Single Instruction, Multiple Data

A quite interesting technology for video games is SIMD, spelled out Single Instruction Multiple Data, meaning that one computer instruction processes more than one value. This may be best illustrated by an example. A normal piece of code that every game needs will look vaguely like this:

positionX += time * velocityX;
positionY += time * velocityY;
positionZ += time * velocityZ;

The += means increase the value to the left by the value on the right. So we have six calculations, consisting of three additions and three multiplications, and we can approximately say that they take six units of time. With SIMD, though, the pseudocode looks as follows:

position += toVector(time) * velocity

Here, the two variables are both vectors consisting of multiple components (by default four). Not counting the toVector-method (which can often be removed by some means) we are down to only two operations. The result is still the same, but the additions and multiplications are now happening in parallel.

Different versions of SIMD are known as Altivec on PowerPC CPUs, various versions of SSE on Intel and, interestingly, NEON on ARM CPUs. ARM CPUs are not as well known as those by Intel, but are used for just about everything, including as the CPUs in iPhones and iPod touches. The first two generations of either (up the iPhone 3G) have a so-called ARMv6 CPU, without NEON, but the iPhone 3GS and the third-generation iPod touch both have an ARMv7 “Cortex” CPU which does feature this SIMD extension.
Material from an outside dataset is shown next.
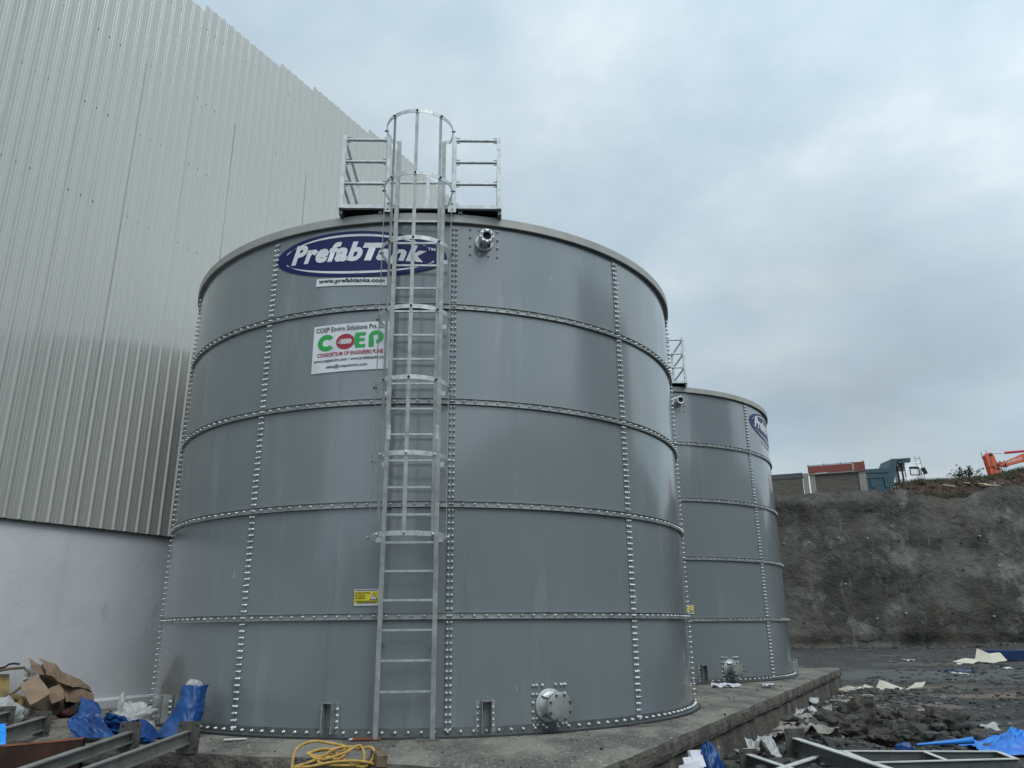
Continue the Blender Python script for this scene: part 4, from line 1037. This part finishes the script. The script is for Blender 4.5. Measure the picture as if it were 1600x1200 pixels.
# ------------------------------------------------------------------ steel beams
def ibeam(label,a,bb,h,wd,m,flm,plate=None,group=None,roll_=0):
    a,bb=Vector(a),Vector(bb); t=thing('steel_beam',label,'steel beam',tuple(a),0,group); up=Vector((0,0,1)); a0=Vector((0,0,0)); b0=bb-a; d=b0.normalized()
    side=d.cross(up).normalized(); u=side.cross(d)
    b=MB(); b.bar(a0,b0,.008,h-.024,u); b.build('web',m,t)
    for s in(1,-1):
        b=MB(); b.bar(a0+u*(s*(h/2-.006)),b0+u*(s*(h/2-.006)),wd,.012,u); b.build('flange',flm if s>0 else m,t)
    if plate:
        pw,ph,dz=plate
        b=MB(); hd=Vector((d.x,d.y,0)).normalized(); hs=hd.cross(up)
        b.prism([(-pw/2,-ph/2),(pw/2,-ph/2),(pw/2,ph/2),(-pw/2,ph/2)],hd*-.014,-d*.001+up*dz,hs,up); ep=b.build('end_plate',plate_m,t)
        for x in(-.36,.36):
            for y in(-.36,.36):
                b=MB(); mm=Matrix((hs,up,hd)).transposed().to_4x4(); mm.translation=-d*.001+up*dz+hs*(x*pw)+up*(y*ph)+hd*.001; b.lathe([(.001,.0015),(.010,.0015),(.012,0)],mm,10); b.build('bolt_hole',blackm,ep,False)
    return t
gb='galvanised grey beams with end plates lying over the slab edge'
ibeam('left of two long grey beams with square end plates over the slab edge',(-3.62,7.86,.125),(-3.44,5.2,.095),.098,.07,beam_m,beam_m,(.195,.265,-.0),gb)
ibeam('right of two long grey beams with square end plates over the slab edge',(-3.045,7.80,.125),(-3.01,5.2,.09),.115,.05,beam_m,beam_m,(.205,.275,-.0),gb)
ibeam('grey beam with end plate at the left, near the cardboard heap',(-5.12,9.03,.13),(-4.95,6.9,.05),.14,.075,beam_m,beam_m,(.165,.25,0),gb)
ibeam('grey beam end plate at the left picture edge, before the white bag',(-5.72,9.35,.16),(-5.6,7.2,.05),.13,.075,beam_m,beam_m,(.17,.24,0),gb)
for x in(-3.44,-3.01):
    b=MB(); b.box((x,5.3,-.24),(.30,.16,.54)); o=b.build('timber_block',wood); tag(o,'timber block under the near end of a grey beam','timber block','timber blocks under the beams')
# rusty plate standing on edge
def rp(u,v):
    x=-5.6+2.02*u; y=6.95+.10*math.sin(PI*u)+.0*v; z=-.55+v*(.72+.05*u-.05*math.sin(PI*u)); return Vector((x,y,z))
t=thing('rusty_plate','rust brown steel plate standing on edge in the lower left corner','steel plate',(0,0,0))
b=MB(); b.grid(lambda u,v:rp(u,v),24,8,True); b.grid(lambda u,v:rp(u,v)+Vector((0,.05,0)),24,8,True,True); b.build('plate_face',darkrust,t,False)
b=MB(); b.grid(lambda u,v:rp(u,1)+Vector((0,-.004+.066*v,.003+.012*math.sin(PI*v))),40,4,True); o=b.build('rust_edge',rust,t,False)
def bl(u,v):
    p=Vector((-5.25+.60*u,7.72-.10*u,.235+.02*u)).lerp(Vector((-5.25+.78*u,7.45,.06+.03*(1-u))),v); q=ridge((u*2,v*1.5,3),1,3); p.y-=.06*q*v; p.z+=.015*q; return p
o=sheet_obj('blue_plastic_sheet',cyan_sheet,bl,16,16); tag(o,'bright blue plastic sheet draped over a grey beam at the left edge','plastic sheet')
# metal offcuts by the tank foot
def offcut(x,y,L,wd,rz,m,lb,rx=.1):
    b=MB(); b.prism([(-L/2,-wd/2),(L/2,-wd*.3),(L/2*.9,wd/2),(-L/2*.8,wd*.4)],(0,0,.004),(0,0,0),(1,0,0),(0,1,0)); o=b.build('metal_offcut',m); o.location=(x,y,.012); o.rotation_euler=(rx,.04,rz); tag(o,lb,'metal offcut','metal offcuts by the tank foot')
offcut(-2.86,8.56,.24,.07,.5,edge_m,'grey steel offcut by the tank foot under the left bolt seam')
offcut(-1.50,8.47,.30,.10,.05,rust,'rusty sheet offcut with curled end beside the ladder foot',.18)
offcut(-.88,8.40,.26,.05,.1,galv_d,'grey shim strip at the tank foot right of the ladder')
offcut(1.48,9.42,.22,.06,.35,galv_d,'grey shim plate at the tank foot right of the outlet flange')
offcut(-1.62,8.46,.12,.06,.0,paper,'small white scrap left of the rusty sheet offcut',.1)
# ------------------------------------------------------------------ rope coil
def build_rope():
    t=thing('rope_coil','loosely coiled twisted yellow rope on the slab edge at the bottom','rope',(-1.52,7.33,-.005))
    g=random.Random(5); ctrl=[]
    # one long loop on the left, then tangled coils
    ctrl=[(-.38,-.16,-.03),(-.39,-.06,.03),(-.345,.04,.07),(-.24,.10,.085),(-.10,.06,.075),(.02,.05,.06),(.05,-.02,.05),(-.02,-.10,.03),(-.16,-.14,.02),(-.27,-.09,.03),(-.20,-.02,.04),(-.05,-.01,.05),(.07,.0,.06),(.16,-.04,.05),(.26,-.05,.06),(.31,-.12,.03),(.25,-.20,.01),(.10,-.18,.03),(-.06,-.10,.05),(-.18,-.07,.05),(-.24,-.14,.03),(-.12,-.20,.05),(.06,-.16,.08),(.18,-.08,.07),(.22,-.16,.03),(.05,-.24,.02),(-.15,-.22,.04),(-.02,-.14,.06),(.09,-.10,.06),(.02,-.19,.05),(-.1,-.17,.06),(-.25,-.2,.03),(-.35,-.22,.01),(-.2,-.28,.02),(.0,-.25,.04),(.2,-.22,.04),(.33,-.2,.02)]
    P=[Vector((p[0],p[1]*.8,p[2]*1.45-(.06 if p[1]<-.15 else 0))) for p in ctrl]; path=[]
    for i in range(len(P)-1):
        p0,p1,p2,p3=P[max(0,i-1)],P[i],P[i+1],P[min(len(P)-1,i+2)]
        for k in range(12):
            s=k/12; path.append(.5*((2*p1)+(p2-p0)*s+(2*p0-5*p1+4*p2-p3)*s*s+(3*p1-p0-3*p2+p3)*s**3))
    # three twisted strands
    R=.0060; b=MB(); L=0; prev=path[0]; strands=[[],[],[]]; u=Vector((0,0,1))
    dense=[]
    for i in range(len(path)-1):
        for k in range(3): dense.append(path[i].lerp(path[i+1],k/3))
    for i,p in enumerate(dense):
        L+=(p-prev).length; prev=p; d=(dense[min(i+1,len(dense)-1)]-dense[max(0,i-1)]).normalized()
        u=(u-d*u.dot(d)); u=(u if u.length>.05 else Vector((1,0,0))).normalized(); v=d.cross(u)
        for k in range(3):
            a=L/.045*2*PI+k*2*PI/3; strands[k].append(p+(u*cos(a)+v*sin(a))*R+Vector((0,0,.012)))
    for s in strands: 
        b=MB(); b.tube(s,.0068,6); b.build('rope_strand',rope_m,t,False)
build_rope()
b=MB(); b.box((0,0,0),(.09,.32,.10)); o=b.build('timber_block',wood); o.location=(-1.17,7.22,.02); o.rotation_euler=(.05,.1,.35); bv=o.modifiers.new('bevel','BEVEL'); bv.width=.008; tag(o,'short brown timber block at the right end of the yellow rope','timber block')
# ------------------------------------------------------------------ yard on the right
gr='grey steel beams lying in the yard beside the slab'
ibeam('grey beam with tall end plate slanting across the flat steel frame',(3.30,9.93,-.27),(3.42,7.2,-.25),.14,.085,beam_d,edge_m,(.24,.40,-.03),gr)
ibeam('short grey beam with small end plate beside the blue sack',(2.60,9.45,-.37),(2.86,7.9,-.37),.14,.07,beam_d,edge_m,(.21,.24,.0),gr)
ibeam('grey beam slanting up from the bottom edge to the slanting beam',(2.45,8.25,-.36),(3.40,9.40,-.38),.15,.07,beam_d,edge_m,None,gr)
t=thing('steel_plate','upright dark steel plate between the two beam end plates','steel plate',(2.98,10.1,-.52),.4)
b=MB(); b.box((0,0,.16),(.13,.014,.34)); b.build('plate',plate_m,t); b=MB(); b.box((.16,.05,.10),(.20,.01,.16),Matrix.Rotation(.3,4,'Z')); b.build('stiffener',beam_d,t)
def build_frame():
    t=thing('channel_frame','flat grey steel channel frame with crosspieces lying by the blue sheet','steel frame',(4.4,9.6,-.52))
    o0=Vector((4.4,9.6,-.52))
    def ch(name,a,bb):
        a,bb=Vector((*a,-.44))-o0,Vector((*bb,-.44))-o0; b=MB(); b.bar(a,bb,.008,.150); w_=b.build(name,beam_d,t)
        d=(bb-a).normalized(); n=d.cross(Vector((0,0,1)))
        b=MB(); b.bar(a+Vector((0,0,.081)),bb+Vector((0,0,.081)),.055,.010); b.build('top_flange',edge_m,w_)
    ch('long_channel',(3.30,10.06),(5.62,9.86)); ch('long_channel',(3.28,9.13),(5.53,9.35))
    ch('crosspiece',(3.88,9.97),(3.85,9.23)); ch('crosspiece',(4.78,9.89),(4.71,9.30)); ch('end_piece',(5.60,9.83),(5.51,9.38))
build_frame()
o=crumple_blob('blue_sack',blue_sheet,(1.97,8.66,-.31),(.14,.13,.23),.34,2.6,2,-.2,64,lambda z:1.2-.75*z,.5,True,4); tag(o,'smooth blue plastic sack standing against the slab face','sack')
b0=random.Random(8)
for i,lb in enumerate(['topmost white paper bundle beside the blue sack','middle white paper bundle leaning behind the front sheets','front white paper bundle at the bottom picture edge']):
    b=MB()
    for j in range(3):
        b.box((.012*j,.01*j,.012*j),(.17+.02*j,.12,.008),Matrix.Rotation(.15*j,4,'Z')@Matrix.Rotation(.1*j,4,'X'))
    o=b.build('paper_bundle',paper,None,False); o.location=(1.77+.06*(1-i),8.62-.07*i,-.22-.05*i); o.rotation_euler=(.9-.15*i,.3-.2*i,.4-.5*i); tag(o,lb,'papers','white papers beside the blue sack')
# bright blue crumpled sheet at the right edge
def btarp(u,v):
    x=5.85+1.7*u; y=10.62+.95*v-.22*u
    h=.15*math.sin(PI*min(1,u*1.25+.05))**.8*math.sin(PI*min(1,v*1.05))**.7
    q=ridge((u*3.4+3,v*2.6,2),1,5); z=-.50+h*(.25+.80*q)+.03*noise.noise((u*9,v*9,1))
    return Vector((x+.06*q,y+.08*noise.noise((u*3,v*3,8)),max(z,gz(x,y)+.012)))
o=sheet_obj('blue_tarpaulin',blue_bright,btarp,120,80); tag(o,'large bright blue crumpled tarpaulin on the ground at the right edge','tarpaulin')
b=MB(); b.tube([(5.25,11.05,-.44),(5.5,11.02,-.42),(5.8,11.0,-.40),(5.95,10.95,-.38)],.04,8,True,lambda q:.012+.03*q+.012*math.sin(q*19)); o=b.build('blue_tail',blue_bright); tag(o,'twisted blue end trailing left from the big tarpaulin','tarpaulin end')
o=crumple_blob('blue_scrap',blue_sheet,(5.02,10.9,-.46),(.10,.08,.06),.3,2,7,-.05,24); tag(o,'small blue plastic scrap left of the big tarpaulin','plastic scrap')
# muddy sacks
for i,(x,y,z,r,rz,lb) in enumerate([(4.85,12.0,-.36,(.42,.30,.20),.2,'largest muddy grey sack, leftmost in the heap beyond the frame'),(5.15,12.35,-.24,(.30,.24,.22),.8,'muddy sack topmost in the heap of sacks'),(5.30,11.75,-.42,(.40,.22,.13),-.2,'flat muddy sack lying in front of the heap of sacks'),(5.75,12.2,-.36,(.34,.26,.19),.4,'muddy olive sack in the middle right of the heap'),(6.25,12.3,-.36,(.34,.24,.20),-.3,'open dark muddy sack at the right end of the heap'),(5.05,11.55,-.43,(.24,.18,.11),.6,'small muddy sack nearest the steel frame')]):
    o=crumple_blob('muddy_sack',sackm,(x,y,z),(r[0]*.80,r[1]*.85,r[2]*.85),.55,3.0,i+20,-r[2]*.75,72,None,rz,True,5); tag(o,lb,'sack','muddy sacks heaped beyond the frame')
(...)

Apple doesn’t acknowledge this anywhere, neither for users nor for developers, but if you follow the instructions on http://monkeystylegames.com/?p=82 then it is possible to write NEON code that works on an iPhone. If you also happen to have a non-NEON-version (as I already did for my rail simulator), then you can create code for both plain ARMv6 and the extensions of the ARMv7 and get, as in the days of the PowerPC to Intel transition, an universal binary that’ll run on both. I did test that with my railroad simulator and it works

Whether I’ll actually use that, though, is a different question. It does make the application slightly larger (about 80 kB at the moment, but I plan on writing more code, increasing this difference), and I have to test on both. Since I don’t actually plan to develop two versions of the game at the moment, though, I have no actual advantage, because the iPhone 3GS is much faster than an older device without such tricks already. Finally, it doesn’t really matter either: Most of the performance-critical work my game does is drawing things, which is of course done by the completely separate GPU. The parts that I did optimize with NEON never were important for the performance in any way. In the end, it is a nice research project for me, but not truly useful.